I'm sure that anyone getting started with unicode in perl will find your explanation useful -- nice post. But I think this part is a bit misleading:
Note, it is not so important which encoding is used by the "internal form". It can be any. Important is only that it is "internal", so it shouldn't be passed to external entities.
First, it actually is important that the "internal form" is (very much like) utf8 unicode. This means that ASCII characters actually are ASCII (single-byte) characters, while everything really is Unicode (*), so that:
- the Unicode character properties work as expected in regular expressions
- Unicode code point numerics (e.g. "\x{abcd}") can be used in regexes or double-quoted strings
- character normalization works according to Unicode specifications (cf. Unicode::Normalize),
- normal string sorting works according to the established Unicode code-point order
- other collations (e.g. character sort ordering for particular languages) implement Unicode-based specifications (see various Unicode::Collate modules on CPAN).

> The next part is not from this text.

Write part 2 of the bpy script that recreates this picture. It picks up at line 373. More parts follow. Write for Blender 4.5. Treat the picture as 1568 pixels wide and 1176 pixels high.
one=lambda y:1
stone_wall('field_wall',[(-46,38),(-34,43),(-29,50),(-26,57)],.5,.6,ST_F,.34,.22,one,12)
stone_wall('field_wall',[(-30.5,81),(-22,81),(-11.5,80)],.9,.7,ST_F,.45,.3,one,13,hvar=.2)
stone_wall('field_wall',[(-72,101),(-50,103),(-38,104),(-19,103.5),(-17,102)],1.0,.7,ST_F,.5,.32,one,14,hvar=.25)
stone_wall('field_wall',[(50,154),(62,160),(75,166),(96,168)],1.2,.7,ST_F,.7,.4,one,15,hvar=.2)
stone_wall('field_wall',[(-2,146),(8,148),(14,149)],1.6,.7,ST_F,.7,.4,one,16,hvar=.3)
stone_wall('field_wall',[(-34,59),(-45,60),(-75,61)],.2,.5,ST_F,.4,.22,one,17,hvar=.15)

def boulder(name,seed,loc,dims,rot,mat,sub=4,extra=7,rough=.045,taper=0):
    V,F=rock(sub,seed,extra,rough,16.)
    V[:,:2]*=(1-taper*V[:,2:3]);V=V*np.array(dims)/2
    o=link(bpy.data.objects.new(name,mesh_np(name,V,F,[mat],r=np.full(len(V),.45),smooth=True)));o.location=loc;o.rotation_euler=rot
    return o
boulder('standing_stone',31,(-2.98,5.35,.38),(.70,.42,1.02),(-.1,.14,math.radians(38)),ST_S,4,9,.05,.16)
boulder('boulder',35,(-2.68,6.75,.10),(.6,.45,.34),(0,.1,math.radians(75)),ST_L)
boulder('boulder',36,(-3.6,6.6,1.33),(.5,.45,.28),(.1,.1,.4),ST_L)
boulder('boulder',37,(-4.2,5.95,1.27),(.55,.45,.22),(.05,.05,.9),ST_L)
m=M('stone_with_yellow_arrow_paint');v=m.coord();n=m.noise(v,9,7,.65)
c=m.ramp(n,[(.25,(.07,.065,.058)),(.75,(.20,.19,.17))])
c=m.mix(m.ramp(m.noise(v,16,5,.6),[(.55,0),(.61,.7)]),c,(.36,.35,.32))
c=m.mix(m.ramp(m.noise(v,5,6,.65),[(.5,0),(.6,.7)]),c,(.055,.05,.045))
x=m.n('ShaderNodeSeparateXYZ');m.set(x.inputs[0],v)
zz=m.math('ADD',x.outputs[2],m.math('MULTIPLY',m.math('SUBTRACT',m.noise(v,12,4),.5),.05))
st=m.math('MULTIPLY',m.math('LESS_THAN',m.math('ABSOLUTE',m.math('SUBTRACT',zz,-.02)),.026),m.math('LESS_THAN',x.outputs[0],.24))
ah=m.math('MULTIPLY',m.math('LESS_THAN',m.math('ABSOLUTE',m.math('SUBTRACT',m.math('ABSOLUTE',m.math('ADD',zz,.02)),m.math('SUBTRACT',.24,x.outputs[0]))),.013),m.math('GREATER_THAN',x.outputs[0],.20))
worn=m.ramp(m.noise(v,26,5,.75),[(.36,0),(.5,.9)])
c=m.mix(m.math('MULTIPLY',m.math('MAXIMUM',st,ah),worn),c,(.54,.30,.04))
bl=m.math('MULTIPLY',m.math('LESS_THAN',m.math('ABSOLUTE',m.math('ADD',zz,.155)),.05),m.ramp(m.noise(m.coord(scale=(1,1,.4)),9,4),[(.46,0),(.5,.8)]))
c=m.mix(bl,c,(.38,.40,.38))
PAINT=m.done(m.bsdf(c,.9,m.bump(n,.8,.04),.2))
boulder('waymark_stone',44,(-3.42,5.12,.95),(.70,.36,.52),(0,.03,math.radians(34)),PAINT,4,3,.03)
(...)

All that stuff tends to make multi-language string processing a lot easier.
Second, as for passing "internal format" strings to "external entities", this isn't necessarily a problem. A "perl-internal" utf8 string can be passed for insertion into a database table via DBI without further ado, or printed directly to a file handle if the file was opened for output with the ":utf8" IO layer.
(* Update: well, the characters in the range U+0080 - U+00FF have some "special behaviors", but they really can be treated just like any other non-ASCII character.)